>> Begin

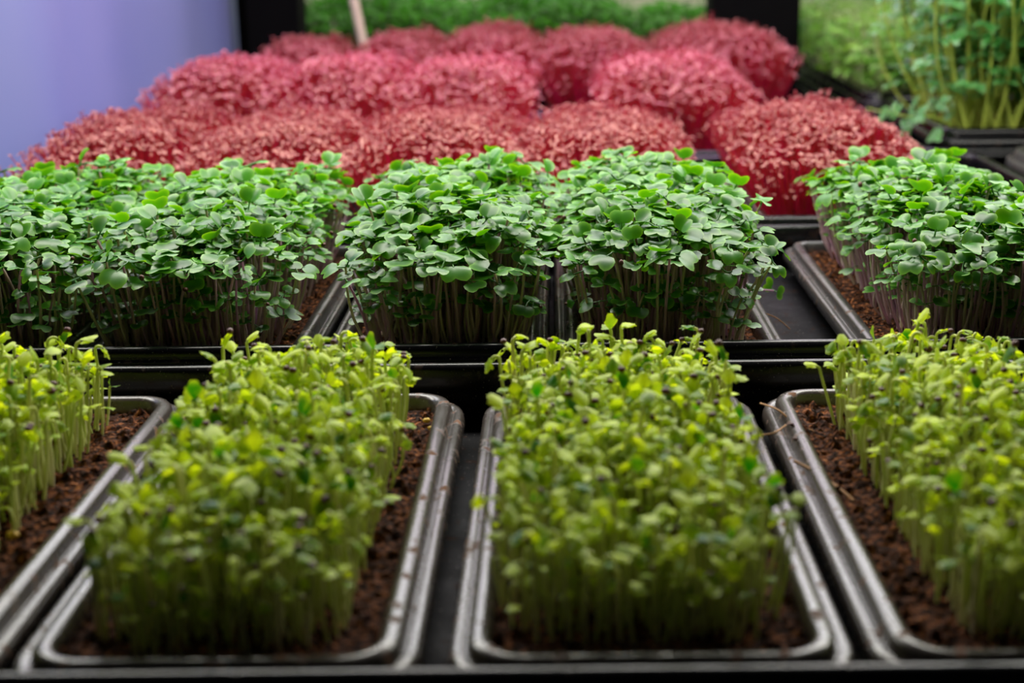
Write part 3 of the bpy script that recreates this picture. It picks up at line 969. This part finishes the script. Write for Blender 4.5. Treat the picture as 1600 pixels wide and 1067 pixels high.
rack = empty('shelving_rack', (0, 0, 0))
tag(rack, 'black shelving rack whose shelf carries every seedling tray', 'rack')
box('shelf', -0.421, 0.95, 0.30, 2.02, -0.03, 0.0, 'shelf', rack)
box('post', -0.425, -0.352, 2.022, 2.090, -0.85, 1.0, 'post', rack)['label'] = 'narrow black post'
box('post', 0.222, 0.345, 2.022, 2.110, -0.85, 1.0, 'post', rack)['label'] = 'thick black post'
r2 = empty('back_rack', (0, 0, 0))
tag(r2, 'second black shelf behind the posts, carrying leafy greens', 'rack')
box('shelf', -0.62, 0.95, 2.13, 2.72, -0.03, 0.0, 'shelf', r2)
box('post', -0.60, -0.54, 2.66, 2.72, -0.85, 1.0, 'post', r2)
box('post', 0.88, 0.94, 2.66, 2.72, -0.85, 1.0, 'post', r2)

b0, e1 = (-0.2441, 1.985, 0.0), (-0.3157, 1.985, 0.4232)
Vt, Qt, Et = tube(np.array([np.array(b0) * (1 - t) + np.array(e1) * t for t in np.linspace(0, 1, 8)]) - np.array(b0), np.full(8, 0.0066), 10)
tag(link('plant_stake', fast_mesh('plant_stake', Vt, Qt, ['stake'], np.zeros(len(Qt)), np.zeros(len(Vt)), Et), loc=b0), 'thin pale wooden stake leaning before the leafy greens', 'stake')

# hanging sheet on the left, softly folded
pts = []
ns, nz_ = 90, 14
for i in range(ns + 1):
    t = i / ns
    y = 0.85 + t * 1.24
    x = -0.560 + 0.118 * t ** 1.2
    for j in range(nz_ + 1):
        zz = -0.85 + 1.9 * j / nz_
        fold = 0.007 * math.sin(t * 17 + zz * 1.3) + 0.004 * math.sin(t * 41 + 1 + zz * 2)
        pts.append((x + fold, y, zz))
Qs = [(i * (nz_ + 1) + j, i * (nz_ + 1) + j + 1, (i + 1) * (nz_ + 1) + j + 1, (i + 1) * (nz_ + 1) + j) for i in range(ns) for j in range(nz_)]
V = np.array(pts)
sh = link('hanging_sheet', fast_mesh('hanging_sheet', V, np.array(Qs), ['sheet'], np.zeros(len(Qs)), np.zeros(len(V)), np.zeros(len(V))))
smod = sh.modifiers.new('thickness', 'SOLIDIFY'); smod.thickness = 0.0008
tag(sh, 'smooth lilac-blue plastic sheet hanging beside the trays', 'sheet')

tag(box('floor', -3, 3, -1.5, 4.2, -0.90, -0.85, 'floor', None, 0), kind='structure')
tag(box('wall_back', -3, 3, 4.0, 4.1, -0.85, 1.9, 'wall', None, 0), kind='structure')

>> End

Write out again exactly the lines from the start of the data above through the line containing "box('post', 0.88, 0.94, 2.66, 2.72, -0.85, 1.0, 'post', r2)", inclusive, excluding any pictures.

TASK OUTPUT:
Write part 3 of the bpy script that recreates this picture. It picks up at line 969. This part finishes the script. Write for Blender 4.5. Treat the picture as 1600 pixels wide and 1067 pixels high.
rack = empty('shelving_rack', (0, 0, 0))
tag(rack, 'black shelving rack whose shelf carries every seedling tray', 'rack')
box('shelf', -0.421, 0.95, 0.30, 2.02, -0.03, 0.0, 'shelf', rack)
box('post', -0.425, -0.352, 2.022, 2.090, -0.85, 1.0, 'post', rack)['label'] = 'narrow black post'
box('post', 0.222, 0.345, 2.022, 2.110, -0.85, 1.0, 'post', rack)['label'] = 'thick black post'
r2 = empty('back_rack', (0, 0, 0))
tag(r2, 'second black shelf behind the posts, carrying leafy greens', 'rack')
box('shelf', -0.62, 0.95, 2.13, 2.72, -0.03, 0.0, 'shelf', r2)
box('post', -0.60, -0.54, 2.66, 2.72, -0.85, 1.0, 'post', r2)
box('post', 0.88, 0.94, 2.66, 2.72, -0.85, 1.0, 'post', r2)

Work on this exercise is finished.